Over the past week, I’ve had the privilege of joining heads of government, PAI Partners, and leaders from across sectors and industries at the AI Action Summit in Paris. The Government of France chose to move away from the safety focus of the UK and Korea Summits and instead promoted open innovation, sustainability, and international inclusion.
I was honored to be a member of the Steering Committee under the impressive leadership of Summit Envoy Anne Bouverot. With regular working group consultations and open calls for ideas, a broad range of advice was solicited on five summit themes: public interest, future of work, trust and security, global governance, and innovation.
By widening the aperture, the Summit catalyzed a weeklong series of side events in Paris and beyond, encompassing thousands of people and hundreds of organizations from across the globe. Members of the PAI team shared our work in a variety of venues ranging from frontier and foundation model safety and science to participatory design and worker voice, youth and education, standards, transparency and evaluation.
At each event, we called on the 80-plus governments attending the Summit to proactively advance AI in the public interest:
- promote multi-stakeholder engagement and citizen participation;
- invest in open research and innovation;
- support workers and skills development;
- work with other governments to promote interoperability across national assurance ecosystems
While high level, the final Summit Statement addressed most of these topics and was signed by 60 governments including China, with the UK and US as notable non-signatories. This is a positive and inclusive signal about the importance of the responsible and open development of AI technologies. At the conclusion of the Summit, India announced that it would hold the next AI Summit (adjective to be determined).
So where do we go from here?
How do we ensure that the next Summit brings together and builds on the foundations of knowledge and cooperation from the Summits in the UK, Korea, and France and advances new areas of tangible impact?
How does the emerging “Summit Series” connect to other international initiatives that engage varying groups of countries. These include the Bletchley Park Declaration, the G7 Hiroshima Code of Conduct, and the UN Global Digital Compact.
We need to answer these questions, and others, if our goal is to ensure that there is a relatively aligned and interoperable system of AI governance norms, standards and knowledge-sharing that creates an enabling environment for AI innovation that works for the citizens of each country. As we plan for India and beyond, we have an opportunity to set a collective agenda and a clear roadmap including what role future Summits will play, and to what extent, in advancing this agenda.

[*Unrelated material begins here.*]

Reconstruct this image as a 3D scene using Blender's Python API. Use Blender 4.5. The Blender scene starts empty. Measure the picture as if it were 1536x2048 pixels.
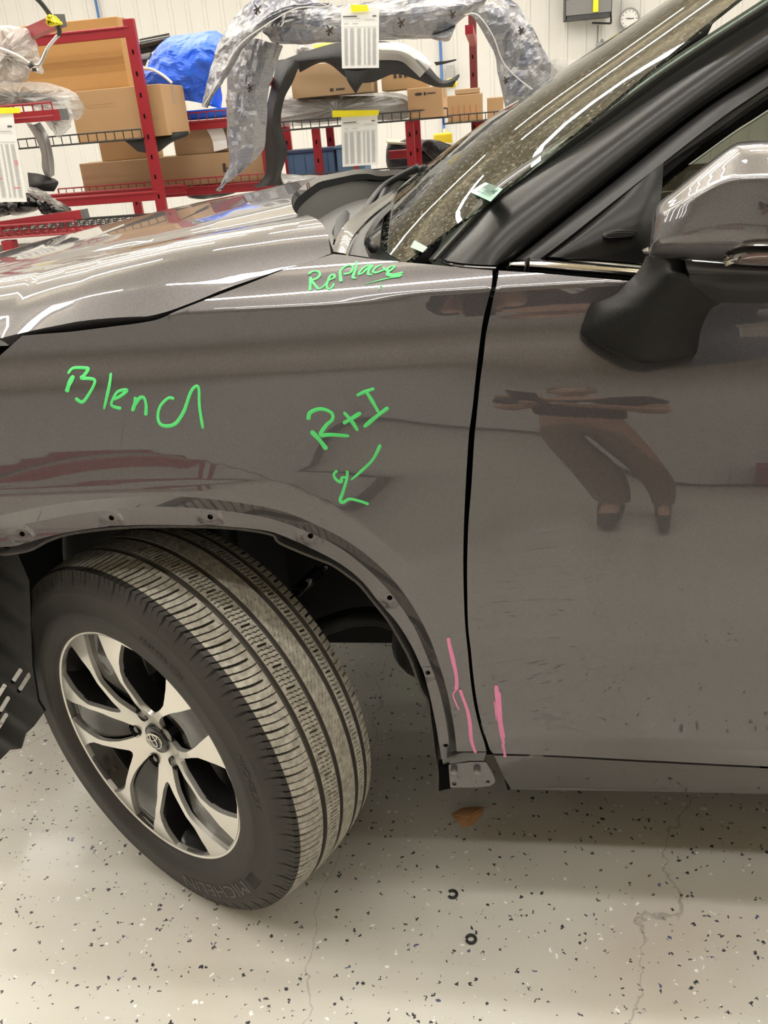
import bpy, bmesh, math, random
import numpy as np
from mathutils import Vector, Matrix, geometry
random.seed(7); RNG = np.random.default_rng(5)
R = math.radians
SC = bpy.context.scene; COL = SC.collection
# ------------------------------------------------------------------ camera
CAM = np.array([0.61124, -1.23635, 1.393]); YAW, PITCH, ROLL, FPX = -8.98710 * math.pi / 180, R(25.09555), R(4.75555), 1673.9
def cam_axes():
    f = np.array([math.sin(YAW) * math.cos(PITCH), math.cos(YAW) * math.cos(PITCH), -math.sin(PITCH)])
    r = np.array([math.cos(YAW), -math.sin(YAW), 0.]); d = np.cross(f, r)
    r2 = math.cos(ROLL) * r + math.sin(ROLL) * d
    return np.array([r2, np.cross(f, r2), f])
CM = cam_axes()
cd = bpy.data.cameras.new('camera'); co = bpy.data.objects.new('camera', cd); COL.objects.link(co)
cd.lens = FPX / 2048 * 36; cd.sensor_width = 36; cd.sensor_fit = 'AUTO'; cd.clip_start = 0.02; cd.clip_end = 100
mw = Matrix.Identity(4)
for i in range(3):
    mw[i][0] = CM[0][i]; mw[i][1] = -CM[1][i]; mw[i][2] = -CM[2][i]; mw[i][3] = CAM[i]
co.matrix_world = mw; SC.camera = co
# ------------------------------------------------------------------ world, exposure
SC.view_settings.view_transform = 'Standard'; SC.view_settings.look = 'None'; SC.view_settings.gamma = 1
SC.view_settings.use_curve_mapping = False; SC.view_settings.exposure = 0.1
w = bpy.data.worlds.new('world'); SC.world = w; w.use_nodes = True
w.node_tree.nodes['Background'].inputs[0].default_value = (.80, .82, .86, 1); w.node_tree.nodes['Background'].inputs[1].default_value = .25
# ------------------------------------------------------------------ ceiling lamps (the shop's own strip lights)
CEIL = 4.6
LAMP_W = 32.0
LAMPS = [(x, y) for x in (-8.2, -5.4, -2.6, 0.2, 3.0, 5.8) for y in (-1.75, -0.7, 0.35, 2.1, 3.75, 4.75, 5.75, 6.9, 8.8)]
def lamp_lights():
    for x, y in LAMPS:
        l = bpy.data.lights.new('strip_light', 'AREA'); l.shape = 'RECTANGLE'; l.size = 2.3; l.size_y = .09
        l.energy = LAMP_W * (.72 if y > 4 else .9 if y > 0 else .75 if y > -1 else .55); l.color = (1, .978, .93)
        o = bpy.data.objects.new('strip_light', l); o.location = (x, y, CEIL - .335); COL.objects.link(o)
        l2 = l.copy(); l2.energy = l.energy * .3; o = bpy.data.objects.new('strip_light_up', l2); o.location = (x, y, CEIL - .262); o.rotation_euler = (math.pi, 0, 0); COL.objects.link(o)
lamp_lights()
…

At PAI, we are working with our Partners and beyond to articulate what a vibrant and effective national accountability and assurance ecosystem looks like. This is crucial in unlocking innovation across sectors. This work is already underway fueled last week by the event we hosted in Paris days before the Summit. Pulling together often fragmented efforts in auditing, standards, disclosures, and evaluations, we have an opportunity to better understand how they fit together to enable responsible and resilient innovation.
Two other items of note from the Paris Summit include the launch of Current AI, a global foundation and incubator to advance AI as a public good. With an initial $400M endowment and ongoing support, this initiative will aim to fund projects that advance AI for the public interest—focusing on open datasets, smaller and more sustainable models, and fostering an AI accountability ecosystem. Coordinated work in these areas will be crucial to finding new ways of using AI for the benefit of society.
It was also good to see the Pledge for a Trustworthy AI in the World of Work, which details important commitments for companies on investing in workers, protecting worker privacy and training, and developing workers’ digital skills. We are pleased by the explicit inclusion of protecting the rights of data enrichment workers across global data supply chains. The Pledge was informed by PAI’s guidelines and resources on responsible data enrichment and shared prosperity which also support its implementation. The central role for American workers in determining how AI is used was also echoed in the remarks of the US Vice President.
Governments, technology companies, civil society, and academia all have important roles to play in determining what our AI future looks like. The AI Action Summit and its surrounding events demonstrated the energy and desire for action. Now, it is up to all of us to build that future and make it a reality.